Friday, August 22, 2014

Liminal Space

Liminal Space is a concept often used in Anthropology to describe the grey areas of life. The space between two things, where one ends and before the other begins. This term was originally  introduced by a well-known representative of French positive anthropology Arnold van Gennep. He describes it as a threshold, boundary, passage between two different places. 
 This is the space I find my self in now, in this passage between. At the end of an 18 year marriage, searching for life's edges to gently trace with my hands until some solid form emerges. Looking for footholds to snag a new path, a new way forward. The world has become this grey space, this in-between space, this liminal space. It is appealing to make things black and white, grey is hard. loving someone or not loving someone. Wanting someone or not wanting them. keeping something sacred or smashing the whole thing to the ground to break. In between this is never clear. This in-between space is which I am lost.

Last night I went to a party, the first for me in some while. People were dancing and drinking and smoking. I expected that I may see my partner/lover/baby's daddy/best friend of 18 years there with his new girlfriend/lover/fling standing in a dark smoky crowd, seen only from a distance. I chose to go anyway. I decided to dive into that darkness and let it all sink in. This is all still fresh, I am still wounded by the knowledge that what was, is now not. I almost wanted to see them there, to feel the pain burn, to let it sear the grey space into something more black and defined. I didn't see them. Instead, I danced with strangers, watched people much younger, go through courting rituals of drinking and flirting that seem more foreign than the rituals of animal sacrifice all around me here in this foreign land. I watched and observed and wondered if there would be an after to what feels now like only a before.

There is the before I realized that he was sharing a bed with a woman that I can only see or know  in facebook posts, learning only that she both teaches yoga and smokes. A dichotomy that in the abstract I find both respectful in its duality and pitiful in its contradiction.

There was before I ran off to Paris to cope with my new choice to throw out the person I shared all of my adult life with.  Walking bundled in heavy coats and boots borrowed and scavenged to protect my thin tropical skin. Walking arm in arm in the company and solace of the only person I new who could accept my grief as she had her own. We walked thru grief filled graveyards and wandered the halls of the Louvre witnessing the paintings that kept company with mona lisa. We ignored it all and only wept and walked.

There is before I threw him out of our house and told him that he needed to find a life for himself beyond sitting and drinking and not doing, so I could grow to love and respect him. He wept daily and pleaded for a return to our version of normal, vowing that an absence of a life purpose his only crime could be redeemed. But I punished him with dis-missle to an abandoned building in mid town that once carried a vision of reconstruction that was ours to make together. There he slept alone amid rubble in the dark, trying to piece together a life.

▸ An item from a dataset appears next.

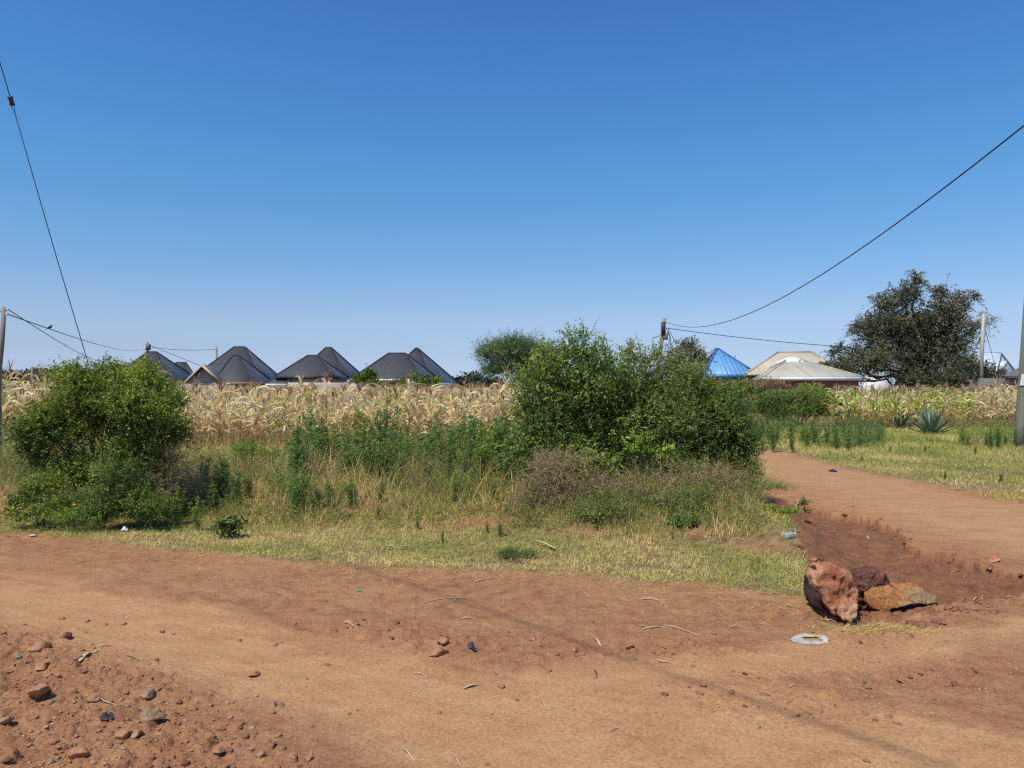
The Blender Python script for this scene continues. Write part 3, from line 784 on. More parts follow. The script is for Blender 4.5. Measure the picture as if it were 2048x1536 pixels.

There was the before I spent months contemplating if love could be shared among many, if I could love her and him, if love was big enough for us all. Before the night that she sweetly invited me to sleep all three of us together in their marital bed sideways in a row like children as if nothing could happen that would cause any future damage. Him cleanly showered, eyes sparkling, her soft and sweet and sincere. I wanted to see what it was like to love the two people who had become my family, Love them both at the same time, both together, all abandon to the wind. I wanted this. I declined and instead let her wrap me in his raincoat and drive home on my motorbike in the rain. I did this not for lack of want but because I imagined the grief and anguish I would cause the man sleeping at home in my bed, our bed of 18 years.

There was the before I spent months contemplating if what I had was enough, if there could be more, if love was something beyond shared space, if it had anything in common with sparks and fireworks or if like an old red wine it was content to sit. That man sitting on my couch, sharing space with me, was he happy? Did diving into the sea of chemicals that are created when two new souls who have never met play with pheromones be worthy of some trial in life's long list of experiences? Is there any real harm in letting someone play with my pheromones from across the room? These were questions that ate at my day, and slowly unraveled me and what remained of my relationship. Was anyone responsible for this unraveling? Should I place blame? 

These questions that now seem akin to wondering if trying that first sip of whisky as a teenager might be a good idea or have some larger context in all the experiences in life. In the morning when the dark lifts you realize the whisky just made you drunk and you now have a headache. There is nothing important or meaningful to have come of it.

Before all of this there was just us, together. Together in everything. Together feeling trapped in what must be, enjoying the bland taste of comfort. Not appreciating the simple gift of a warm body that would accept you and hold you and take you every night as the cold set in. Not acknowledging that there is nothing more beautiful or important than ears over coffee that know you and and understood that your words were just theirs to hold and keep and not judge or diminish with opinions. These simple gifts became unappreciated with time and tarnished by the daily wear of life.

I am not yet to after. I am stuck. I am in this liminal space. lost in each of the things that came before. wondering if any of them can be erased. As there is no after,  I left the stable structure of before and I am still not yet to the transformed. I only take solace in the fact that this means the story is not over.